Opinion | Why Dutch Farmers Turned Their Flag Upside Down


Food and energy prices here, as in the rest of Europe, have increased since the start of the war in Ukraine. Inflation last year was more than 11 percent. The fight with the farmers was the latest in a series of legal battles that had led the Dutch government to cap the number of flights from the country’s largest airport and reduce speed limits on highways. When the government insisted on making another unpopular environmental policy a priority at a time when many people were struggling to pay their bills, it created a space that the BBB rushed to fill.

For many Dutch farmers, the fight is not ideological, and the BBB cast itself as the voice of rural interests against an urban elite that can’t tell a Hereford from a Holstein. “People in the Netherlands work very hard, want to live affordably, and in the weekend just want to drink a beer together,” the party’s leader, Caroline van der Plas, a former journalist, said in a recent campaign video.

The party has pushed back against being described as far right, but some on the right thought they recognized fellow travelers: Last summer, Donald Trump told a rally in Florida that the farmers were “courageously opposing the climate tyranny of the Dutch government.” Marine Le Pen, the leader of France’s far-right National Rally, also tweeted her support. Poland’s agriculture minister, a member of the ruling right-wing Law and Justice Party, met with the farmers in Warsaw and endorsed their cause.

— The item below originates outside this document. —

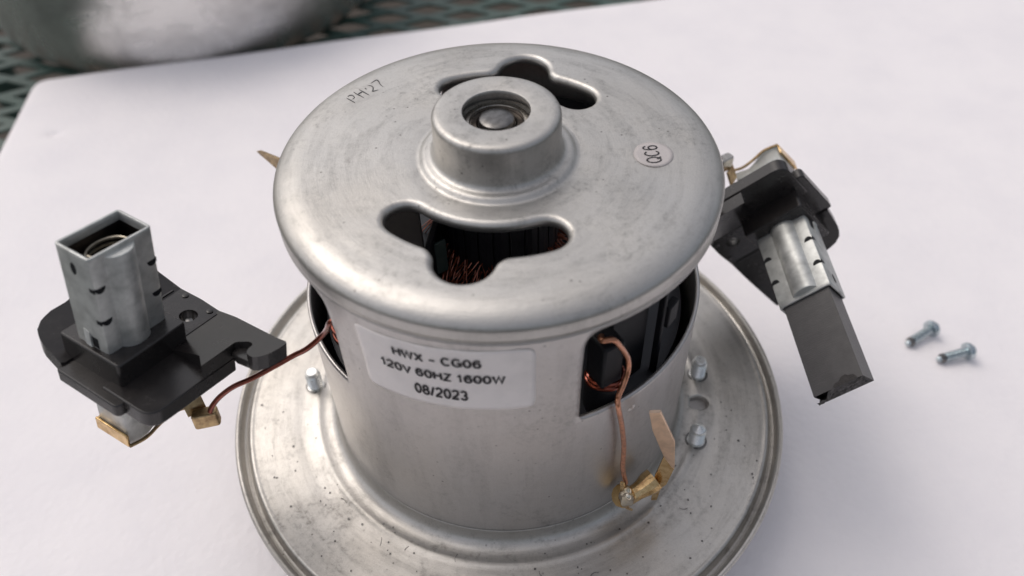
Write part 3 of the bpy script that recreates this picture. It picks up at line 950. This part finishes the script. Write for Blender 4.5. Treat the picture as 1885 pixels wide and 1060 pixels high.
# folded brass barrel with a solder blob round the wire end
bl = MB()
bl.tube(spline([(25.6, -43.2, 13.5), (28.2, -42.2, 11.6), (31.2, -40.8, 12.0), (34.4, -39.0, 13.2)], 6), [2.6, 2.8, 2.9, 2.8, 2.7, 2.5, 2.3, 2.2, 2.1, 2.1, 2.1, 2.2, 2.3, 2.5, 2.7, 2.9, 2.9, 2.9, 2.9], 11)
bo = bl.build('terminal_barrel', 'brass', fw, smooth=True, sharp=25)
plate('barrel_wing', 'brass', [(25.2, -43.6, 20.5), (26.2, -43.8, 20.0), (26.8, -45.2, 12), (29.0, -44.2, 8.0), (27.6, -43.8, 8.4), (25.6, -44.4, 12)], .6, fw)
bm = bmesh.new(); bmesh.ops.create_icosphere(bm, subdivisions=3, radius=1)
sv = []
for v in bm.verts:
    k_ = 1 + .22 * math.sin(v.co.x * 4 + 1) * math.sin(v.co.z * 3.3) + .12 * math.sin(v.co.y * 6)
    sv.append((26.9 + v.co.x * 1.7 * k_, -44.6 + v.co.y * 1.6 * k_, 15.2 + v.co.z * 3.4 * k_ + v.co.x * -.8))
sf = [tuple(v.index for v in f.verts) for f in bm.faces]; bm.free()
mesh_obj('solder_blob', sv, sf, 'solder', fw, True)
# rear terminals only just showing beside the cap
plate('rear_terminal', 'brass_dull', [(-67.6, 48.4, 49.0), (-66.4, 47.2, 50.0), (-58.5, 38.0, 54.0), (-57.5, 36.5, 51.5), (-60.0, 39.0, 49.5)], .8, motor)
o = MB().tube(spline([(-34, 30, 50), (-45, 33, 52), (-58.5, 37.2, 52.5)], 6), .6, 10).build('lead_wire', 'wire_copper', motor, smooth=True)
o = MB().tube(spline([(33, 32, 52), (45, 40, 47), (56, 46, 44), (63.5, 47.2, 41)], 6), .62, 10).build('lead_wire', 'wire_red', motor, smooth=True)
tm2 = MB().prism(round_poly([(-2.4, -1.4), (2.4, -1.4), (2.4, 1.4), (-2.4, 1.4)], .9, 4), -2.2, 2.2).build('crimp_terminal', 'bearing', o, bevel=.35)
tm2.matrix_local = Matrix.Translation(Vector((64.9, 47.6, 39.3)) * S) @ Matrix.Rotation(R_(30), 4, 'Z')
tm3 = MB().box(-2.2, 2.2, -.35, .35, -4, .5).build('terminal_tab', 'brass_dull', o, bevel=.1)
tm3.matrix_local = Matrix.Translation(Vector((66.6, 46.4, 37.6)) * S) @ Matrix.Rotation(R_(60), 4, 'Z') @ Matrix.Rotation(R_(-25), 4, 'X')

# ------------------------------------------------------------------ brush holders
def wing_z(x, y): return -5.8 + max(0.0, abs(y) - 6) * .36
HA, HB = 7.2, 4.5              # half sizes of the brass tube's section
HL = 23.5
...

After the election Mr. Rutte reportedly canceled a weekly lunch with his deputies to break bread with the BBB. The government spent much of last week in crisis talks debating whether the emissions plans should be watered down or put on hold.

For Europe, the backlash might just be beginning. A few weeks ago, farmers from Belgium’s northern Flanders region blockaded central Brussels with tractors to protest a regional plan to reduce emissions. “Proud to be a farmer,” read one of the signs.